Les premiers acheteurs touchés

Si on revient aux prévisions de 2017, l’équipe de l’économiste Paul Cardinal de la Fédération des chambres immobilières du Québec (FCIQ) rendra les siennes publiques le 17 janvier. Mais dans la publication Mot de l’économiste d’octobre, il écrivait : « Pour la FCIQ, la résultante ne fait pas de doute : il y aura un ralentissement assuré du marché immobilier à court et à moyen terme. Ainsi, nous allons revoir significativement à la baisse nos prévisions pour 2017. »

Le 3 octobre, le ministre Bill Morneau a annoncé que dorénavant, les institutions financières devraient imposer un test de simulation de crise des taux d’intérêt pour tous les prêts assurés ayant une mise de fonds de moins de 20 % du prix d’achat. L’emprunteur devra être admissible à un prêt au taux affiché et non plus au taux négocié, l’écart pouvant représenter jusqu’à deux points de pourcentage pour le terme de cinq ans au plus. La mesure est entrée en vigueur le 17 octobre.

La mesure pénalise les premiers acheteurs qui n’ont souvent pas une grosse mise de fonds.

« Elle aura pour effet de faire diminuer le nombre de ménages se qualifiant pour un prêt et de diminuer les montants des emprunts accordés. »

— Paul Cardinal, économiste à la Fédération des chambres immobilières du Québec, dans une note publiée en octobre

Seule dans son camp, la SCHL reste optimiste

Faisant bande à part, la Société canadienne d’hypothèques et de logement (SCHL) maintient pour le moment ses prévisions élaborées avec les données disponibles au 30 septembre. L’organisme, tout en n’excluant aucun scénario, se montre résolument optimiste.

« Dans la région de Montréal, le marché est appelé à croître de façon modeste au cours des prochaines années, avance au téléphone David L’Heureux, chef analyste de la région de Montréal. La principale raison, c’est que le condo semble se stabiliser et pourrait reprendre un peu, et le locatif devrait se maintenir. »

M. L’Heureux fait valoir que le marché montréalais de l’habitation est soutenu par plusieurs bonnes nouvelles comme la hausse de 5 % des emplois à temps plein chez les 25 à 44 ans en 2016.

« Pour l’ensemble du Canada, on prévoit une baisse de 5 à 10 % du nombre de mises en chantier. Mais l’impact final est très incertain parce que les acheteurs touchés par les nouvelles mesures ne seront pas tous sortis du marché de façon permanente. »

— David L’Heureux, chef analyste de la région de Montréal à la SCHL

« Ils [les acheteurs] ont d’autres options à court et moyen terme. Les gens peuvent acheter une propriété à plus bas prix ou mettre une mise de fonds plus importante », poursuit l’analyste.

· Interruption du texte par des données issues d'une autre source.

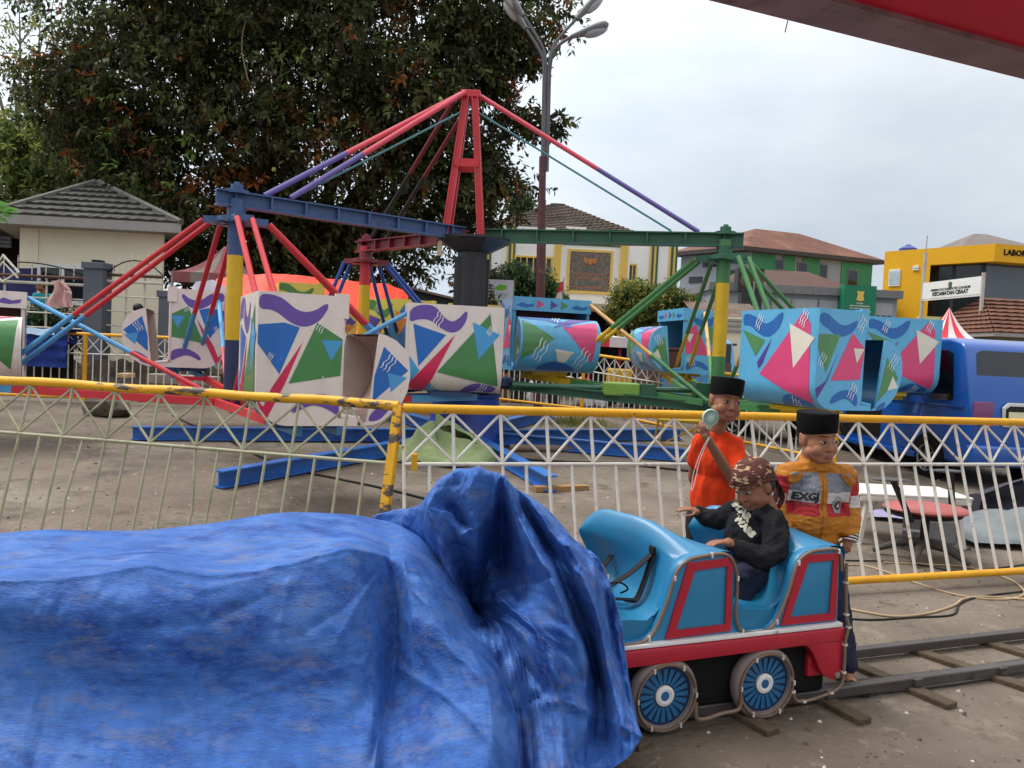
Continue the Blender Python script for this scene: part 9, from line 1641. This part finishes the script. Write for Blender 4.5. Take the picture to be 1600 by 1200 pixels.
# ---- red and white tent, other tents and stall roofs
def ptent(px, pt, pl, pr, pbm, d, mats, name, label, group=None, n=12, poles=True):
    top = P(px, pt, d); zb = Hp((pl+pr)/2, pbm, d); rx = (Xp(pr, d, pbm)-Xp(pl, d, pbm))/2*1.15; c = Vector(((Xp(pl, d, pbm)+Xp(pr, d, pbm))/2, d, 0)); H_ = top.z-zb
    t_ = thing(name, label, 'tent', (c.x, d, gz(d)), group=group); mb = MB()
    for k in range(4*n):
        q = n; a = k
        def edge(j):
            s_, f = divmod(j, q); f /= q; cs = [(-1, -1), (1, -1), (1, 1), (-1, 1)]; p0, p1 = cs[s_ % 4], cs[(s_+1) % 4]; return Vector((p0[0]+(p1[0]-p0[0])*f, p0[1]+(p1[1]-p0[1])*f, 0))*rx
        rows = [(1-t, zb+H_*(.12*t+.88*t**1.9)) for t in [i/8 for i in range(9)]]
        for i in range(8):
            (r0, z0_), (r1, z1_) = rows[i], rows[i+1]; e0_, e1_ = edge(k), edge(k+1)
            mb.add([c+e0_*r0+Vector((0, 0, z0_)), c+e1_*r0+Vector((0, 0, z0_)), c+e1_*r1+Vector((0, 0, z1_)), c+e0_*r1+Vector((0, 0, z1_))], [(0, 1, 2, 3)], (k*len(mats)*2//n) % len(mats) if len(mats) > 1 else 0)
        mb.add([c+edge(k)+Vector((0, 0, zb-.22)), c+edge(k+1)+Vector((0, 0, zb-.22)), c+edge(k+1)+Vector((0, 0, zb)), c+edge(k)+Vector((0, 0, zb))], [(0, 1, 2, 3)], (k*len(mats)*2//n) % len(mats) if len(mats) > 1 else 0)
    mb.build('canopy', mats, t_, merge=True)
    for sx, sy in ((-1, -1), (1, -1), (1, 1), (-1, 1)): MB().tube([(c.x+sx*rx*.97, d+sy*rx*.97, gz(d)), (c.x+sx*rx*.97, d+sy*rx*.97, zb)], .03, 8).build('pole', m_greyfas, t_, smooth=40)
    return t_
m_tred = mat('tent_red', S(216, 62, 72), .7, .3, .06); m_twht = mat('tent_white', S(222, 206, 204), .7, .3, .05)
ptent(1472, 480, 1449, 1510, 533, 19, [m_tred, m_twht], 'market_tent', 'red and white striped peaked tent behind the dark blue van')
ptent(888, 510, 862, 968, 526, 17.6, [m_tred, m_twht], 'market_tent', 'low red and white stall tent beside the light blue car facing the camera')
ptent(1098, 522, 1080, 1120, 533, 20, [mat('tent_blue', S(58, 74, 176), .7)], 'market_tent', 'small blue tent top behind the green post')
ptent(346, 384, 300, 400, 432, 17, [mat('faded_pink_canvas', S(136, 84, 86), .85, .2, .15, 3), mat('faded_grey_canvas', S(128, 120, 112), .85)], 'market_tent', 'faded pink and grey tent before the dark tree')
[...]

Le consultant Gilles Ouellet reste sceptique. « Les mises en chantier de logements locatifs vont peut-être augmenter à cause des boomers, mais la construction d’habitations pour propriétaire-occupant va baisser de 10 à 15 % en 2017 », se risque-t-il. Le président de Groupe Solutions Marketing Immobilier, qui croyait pourtant à une reprise du marché immobilier en juin, a changé son fusil d’épaule à la suite de la décision d’Ottawa de resserrer les règles de l’assurance prêt hypothécaire.